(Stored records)
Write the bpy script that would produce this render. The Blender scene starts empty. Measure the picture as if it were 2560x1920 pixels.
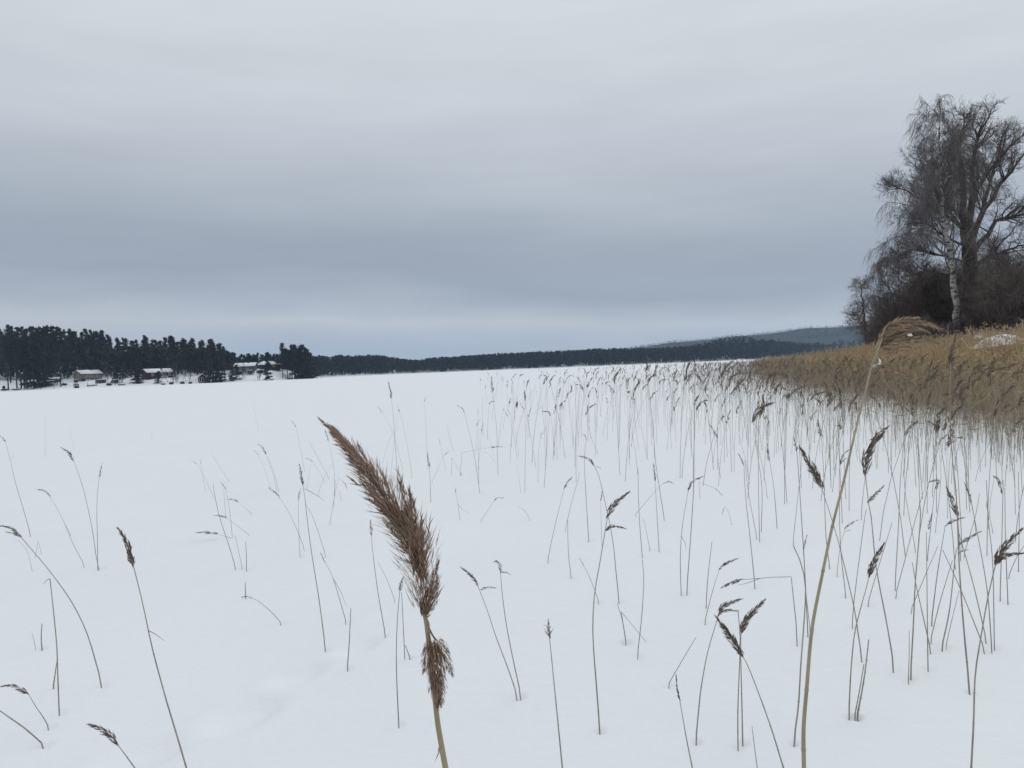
import bpy, math, random
import numpy as np
from mathutils import Matrix, Vector

rng = np.random.default_rng(11)
random.seed(11)
scene = bpy.context.scene
col = scene.collection

# ------------------------------------------------------------------ camera
W, H, F = 2560.0, 1920.0, 1920.0
CAM = np.array([0.0, 0.0, 1.6])
PITCH, ROLL = math.atan(40 / F), math.radians(2.26)
_f = np.array([0, math.cos(PITCH), -math.sin(PITCH)])
_r0 = np.array([1.0, 0, 0])
_u0 = np.array([0, math.sin(PITCH), math.cos(PITCH)])
CR = math.cos(ROLL) * _r0 - math.sin(ROLL) * _u0
CU = math.sin(ROLL) * _r0 + math.cos(ROLL) * _u0
cam_data = bpy.data.cameras.new("camera")
cam = bpy.data.objects.new("camera", cam_data)
col.objects.link(cam)
cam_data.sensor_width = 36.0
cam_data.lens = 27.0
cam_data.clip_start = 0.05
cam_data.clip_end = 20000
m = Matrix(((CR[0], CU[0], -_f[0], CAM[0]), (CR[1], CU[1], -_f[1], CAM[1]),
            (CR[2], CU[2], -_f[2], CAM[2]), (0, 0, 0, 1)))
cam.matrix_world = m
scene.camera = cam

# ------------------------------------------------------------------ sky, sun, exposure
def lin(r, g, b):
    f = lambda c: (c / 255 / 12.92) if c / 255 <= 0.04045 else ((c / 255 + 0.055) / 1.055) ** 2.4
    return (f(r), f(g), f(b))

SUN_EL, SUN_AZ = math.radians(32), math.radians(40)      # azimuth from +Y towards +X
world = bpy.data.worlds.new("World")
scene.world = world
world.use_nodes = True
nt = world.node_tree
nt.nodes.clear()
def N(tree, kind, **kw):
    n = tree.nodes.new(kind)
    for k, v in kw.items():
        if k.startswith("i_"):
            n.inputs[k[2:]].default_value = v
        else:
            setattr(n, k, v)
    return n
def math_node(tree, op, a, b=None, clamp=False):
    n = tree.nodes.new("ShaderNodeMath"); n.operation = op; n.use_clamp = clamp
    for i, v in enumerate((a, b)):
        if v is None: continue
        if isinstance(v, (int, float)): n.inputs[i].default_value = v
        else: tree.links.new(v, n.inputs[i])
    return n.outputs[0]
wo = N(nt, "ShaderNodeOutputWorld")
bg = N(nt, "ShaderNodeBackground"); bg.inputs["Strength"].default_value = 0.1
nish = N(nt, "ShaderNodeTexSky"); nish.sky_type = "NISHITA"; nish.sun_disc = False
nish.sun_elevation = SUN_EL; nish.sun_rotation = SUN_AZ
tc = N(nt, "ShaderNodeTexCoord")
sep = N(nt, "ShaderNodeSeparateXYZ"); nt.links.new(tc.outputs["Generated"], sep.inputs[0])
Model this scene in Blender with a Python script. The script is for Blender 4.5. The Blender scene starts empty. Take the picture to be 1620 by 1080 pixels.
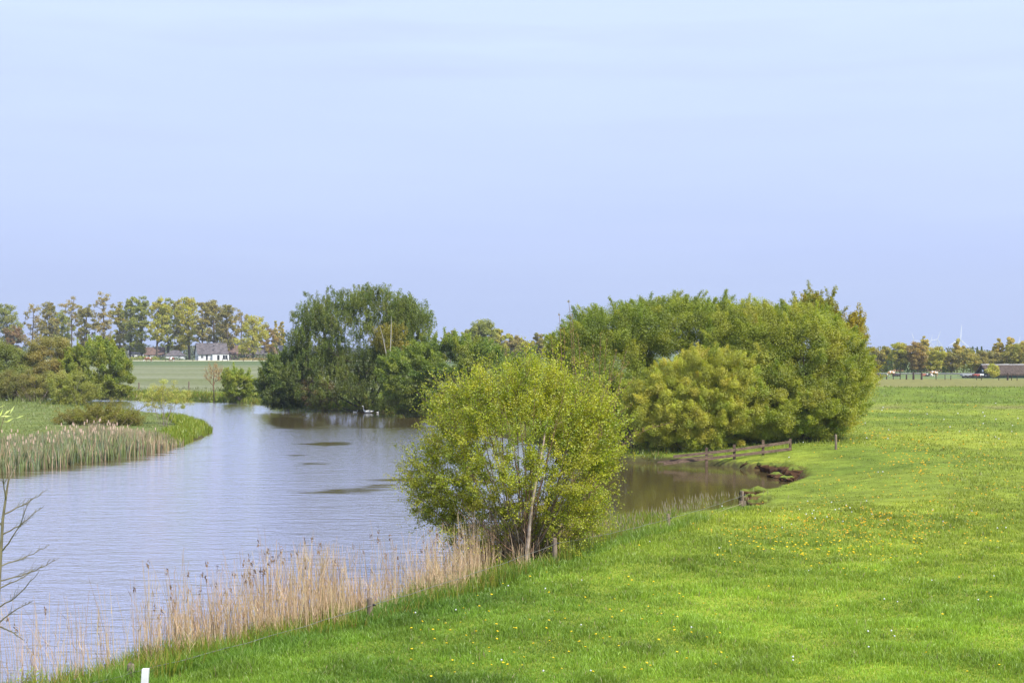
import bpy, bmesh, math, random
import numpy as np
from mathutils import Vector, Matrix

# ------------------------------------------------------------------ camera, sky, sun, exposure
F = 2250.0          # focal length in photo pixels (photo 1620 wide)
HOR = 556.0         # row of the eye level
CAMZ = 6.5
WZ = -1.2           # water level
scene = bpy.context.scene
col = scene.collection
cam_d = bpy.data.cameras.new("camera")
cam_d.lens = 50.0; cam_d.sensor_width = 36.0; cam_d.clip_start = 0.1; cam_d.clip_end = 20000
cam = bpy.data.objects.new("camera", cam_d); col.objects.link(cam)
cam.location = (0, 0, CAMZ)
cam.rotation_euler = (math.radians(90) + math.atan((HOR - 540.0) / F), 0, 0)
scene.camera = cam

SUN_EL = math.radians(48); SUN_AZ = math.atan2(0.62, -0.72)     # azimuth from +Y towards +X
sdir = Vector((math.cos(SUN_EL) * math.sin(SUN_AZ), math.cos(SUN_EL) * math.cos(SUN_AZ), math.sin(SUN_EL)))
sun_d = bpy.data.lights.new("sun", 'SUN'); sun_d.energy = 4.2; sun_d.angle = math.radians(1.0); sun_d.color = (1.0, 0.95, 0.86)
sun = bpy.data.objects.new("sun", sun_d); col.objects.link(sun)
sun.rotation_euler = sdir.to_track_quat('Z', 'Y').to_euler(); sun.location = sdir * 300

world = bpy.data.worlds.new("World"); scene.world = world; world.use_nodes = True
nt = world.node_tree; N = nt.nodes; L = nt.links
N.clear()
def nd(t, **k):
    n = N.new(t)
    for a, b in k.items(): setattr(n, a, b)
    return n
out = nd('ShaderNodeOutputWorld'); bg = nd('ShaderNodeBackground'); bg.inputs[1].default_value = 1.0
sky = nd('ShaderNodeTexSky', sky_type='NISHITA', sun_disc=False); sky.sun_elevation = SUN_EL; sky.sun_rotation = SUN_AZ
sky.dust_density = 1.5; sky.air_density = 1.0
sc_ = nd('ShaderNodeVectorMath', operation='SCALE'); sc_.inputs['Scale'].default_value = 0.09
L.new(sky.outputs[0], sc_.inputs[0])
tc = nd('ShaderNodeTexCoord'); sep = nd('ShaderNodeSeparateXYZ'); L.new(tc.outputs['Generated'], sep.inputs[0])
# thin high cloud veil: whiter higher up, bluer near the horizon, with faint streaks
mp = nd('ShaderNodeMapping'); mp.inputs['Scale'].default_value = (1.3, 1.3, 11.0); L.new(tc.outputs['Generated'], mp.inputs[0])
nz = nd('ShaderNodeTexNoise'); nz.inputs['Scale'].default_value = 2.2; nz.inputs['Detail'].default_value = 7; nz.inputs['Roughness'].default_value = 0.55
L.new(mp.outputs[0], nz.inputs['Vector'])
ma = nd('ShaderNodeMath', operation='MULTIPLY_ADD'); L.new(nz.outputs[0], ma.inputs[0]); ma.inputs[1].default_value = 0.16; ma.inputs[2].default_value = -0.08
ad = nd('ShaderNodeMath', operation='ADD'); L.new(sep.outputs['Z'], ad.inputs[0]); L.new(ma.outputs[0], ad.inputs[1])
rp = nd('ShaderNodeValToRGB'); L.new(ad.outputs[0], rp.inputs[0])
e = rp.color_ramp.elements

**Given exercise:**
From the entries above, extract each line containing "Blender".

**The result:**
Write the bpy script that would produce this render. The Blender scene starts empty. Measure the picture as if it were 2560x1920 pixels.
Model this scene in Blender with a Python script. The script is for Blender 4.5. The Blender scene starts empty. Take the picture to be 1620 by 1080 pixels.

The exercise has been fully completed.